De quelle manière Viêt and Nam s’inscrit-il dans la lignée des films produits chez Deuxième Ligne Films ?
Marie Dubas : Je travaille sur des films très différents : j’ai longtemps produit des courts métrages, je coproduis des films à l’international, je produis des longs métrages français dont des documentaires et je viens de terminer une série de fiction. À l’intérieur de mon activité de coproduction étrangère, j’ai commencé à m’intéresser au Vietnam avec Taste de Lê Bảo puis avec un second film, L’Arbre aux papillons d’or de Pham Thiên Ân, qui a reçu la Caméra d’or au Festival de Cannes en 2023. Tous deux ont par ailleurs été également soutenus par l’Aide aux cinémas du monde. Ces films m’ont conduite à rencontrer plusieurs producteurs sud-asiatiques. L’un d’entre eux, le producteur singapourien Lai Weijie, a attiré mon attention sur Viêt and Nam il y a quelques années.
Pourquoi cet attrait particulier pour le Vietnam ?
J’ai découvert au Vietnam et en Asie du Sud-Est une culture iconographique très aiguisée. Le soin accordé au cadrage, à la lumière, aux couleurs et aux ombres, aux mouvements, et à la question de la mise en scène, m’a particulièrement séduite. C’est un aspect qui se retrouve jusque dans la manière dont les tournages sont organisés : le temps dévolu à l’image est nettement supérieur à celui que nous lui accordons en France. J’ai également la sensation qu’émerge au Vietnam une nouvelle génération de cinéastes, très audacieuse et courageuse dans son geste esthétique. Cela s’explique par le fait que des fonds publics sont apparus dans certains pays d’Asie du Sud-Est (à Singapour et aux Philippines, notamment), qui peuvent soutenir le financement de films vietnamiens.
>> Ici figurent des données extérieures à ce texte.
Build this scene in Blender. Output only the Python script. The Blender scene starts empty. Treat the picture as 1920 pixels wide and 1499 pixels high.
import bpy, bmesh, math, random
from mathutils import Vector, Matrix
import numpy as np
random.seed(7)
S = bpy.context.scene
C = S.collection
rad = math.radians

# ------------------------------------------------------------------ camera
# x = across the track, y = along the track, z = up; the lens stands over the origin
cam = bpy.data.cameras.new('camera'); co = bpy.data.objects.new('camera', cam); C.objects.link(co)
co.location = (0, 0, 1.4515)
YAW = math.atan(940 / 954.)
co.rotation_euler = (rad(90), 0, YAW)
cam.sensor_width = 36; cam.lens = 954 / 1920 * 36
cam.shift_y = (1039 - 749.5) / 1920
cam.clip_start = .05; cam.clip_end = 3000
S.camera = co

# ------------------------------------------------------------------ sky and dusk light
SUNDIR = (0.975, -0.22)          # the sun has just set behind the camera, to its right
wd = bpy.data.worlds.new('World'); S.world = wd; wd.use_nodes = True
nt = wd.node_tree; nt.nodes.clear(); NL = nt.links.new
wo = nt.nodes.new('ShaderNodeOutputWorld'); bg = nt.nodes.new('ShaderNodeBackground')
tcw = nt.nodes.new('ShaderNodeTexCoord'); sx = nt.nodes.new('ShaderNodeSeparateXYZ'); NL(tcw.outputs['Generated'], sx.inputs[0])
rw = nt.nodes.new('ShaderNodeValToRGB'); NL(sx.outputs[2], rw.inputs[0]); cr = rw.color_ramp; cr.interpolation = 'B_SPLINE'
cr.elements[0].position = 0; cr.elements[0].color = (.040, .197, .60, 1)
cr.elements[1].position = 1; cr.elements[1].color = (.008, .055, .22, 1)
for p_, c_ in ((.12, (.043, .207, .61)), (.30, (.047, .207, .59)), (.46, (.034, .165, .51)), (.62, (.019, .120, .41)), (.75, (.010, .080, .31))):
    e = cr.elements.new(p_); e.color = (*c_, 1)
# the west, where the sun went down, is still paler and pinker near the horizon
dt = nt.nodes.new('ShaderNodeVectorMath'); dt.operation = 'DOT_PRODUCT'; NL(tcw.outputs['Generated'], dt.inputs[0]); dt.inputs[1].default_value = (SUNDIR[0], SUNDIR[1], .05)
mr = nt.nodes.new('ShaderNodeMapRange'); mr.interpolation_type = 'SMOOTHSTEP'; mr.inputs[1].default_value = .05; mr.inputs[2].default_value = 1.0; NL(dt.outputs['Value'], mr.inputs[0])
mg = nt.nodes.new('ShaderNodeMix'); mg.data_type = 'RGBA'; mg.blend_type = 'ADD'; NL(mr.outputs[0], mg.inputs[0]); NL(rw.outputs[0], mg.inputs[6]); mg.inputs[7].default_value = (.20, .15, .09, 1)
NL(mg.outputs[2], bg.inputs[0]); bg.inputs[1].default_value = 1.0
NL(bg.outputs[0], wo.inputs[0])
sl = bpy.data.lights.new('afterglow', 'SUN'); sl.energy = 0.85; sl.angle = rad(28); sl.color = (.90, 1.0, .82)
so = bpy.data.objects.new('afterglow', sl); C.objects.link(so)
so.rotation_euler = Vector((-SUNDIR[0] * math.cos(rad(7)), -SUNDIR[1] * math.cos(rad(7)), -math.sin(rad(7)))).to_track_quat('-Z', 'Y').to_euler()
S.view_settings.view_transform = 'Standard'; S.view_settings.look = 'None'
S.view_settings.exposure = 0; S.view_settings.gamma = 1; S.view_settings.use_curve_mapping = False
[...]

Et peut-être aussi parce que la censure s’est un peu assouplie, bien que deux de mes productions vietnamiennes aient été censurées… Cette tension politique peut agir comme un carburant créatif qui pousse les réalisateurs à être aussi francs et radicaux que possible.
Qu’est-ce qui vous a plu dans Viêt and Nam ?
Le fait d’avoir déjà travaillé avec une partie des producteurs rattachés au film a été un facteur de décision important. Le producteur Lai Weijie, avec qui j’avais travaillé sur Taste, était déjà impliqué au titre de producteur minoritaire. Il m’a aiguillée sur le projet. À la lecture du scénario, j’ai bien sûr été marquée par la nouveauté du regard d’un cinéaste vietnamien sur une guerre beaucoup représentée par le cinéma américain, mais c’est véritablement la tendresse entre les personnages qui m’a attirée. J’ai également été touchée par l’évocation des traumatismes qui se répercutent de génération en génération. D’ailleurs, plusieurs semaines après avoir lu le scénario, quelque chose m’est apparu : Viêt and Nam raconte l’histoire d’un garçon qui cherche la dépouille de son père qu’il n’a pas connu puisqu’il est mort à la guerre avant sa naissance. Je me suis rendu compte que cette histoire faisait écho à celle de ma propre famille. Mon père n’a jamais connu le sien, un soldat mort avant sa naissance car il était parti faire la guerre en Indochine. Il est possible qu’inconsciemment je me sois intéressée à ce film pour son effet miroir avec ma légende familiale.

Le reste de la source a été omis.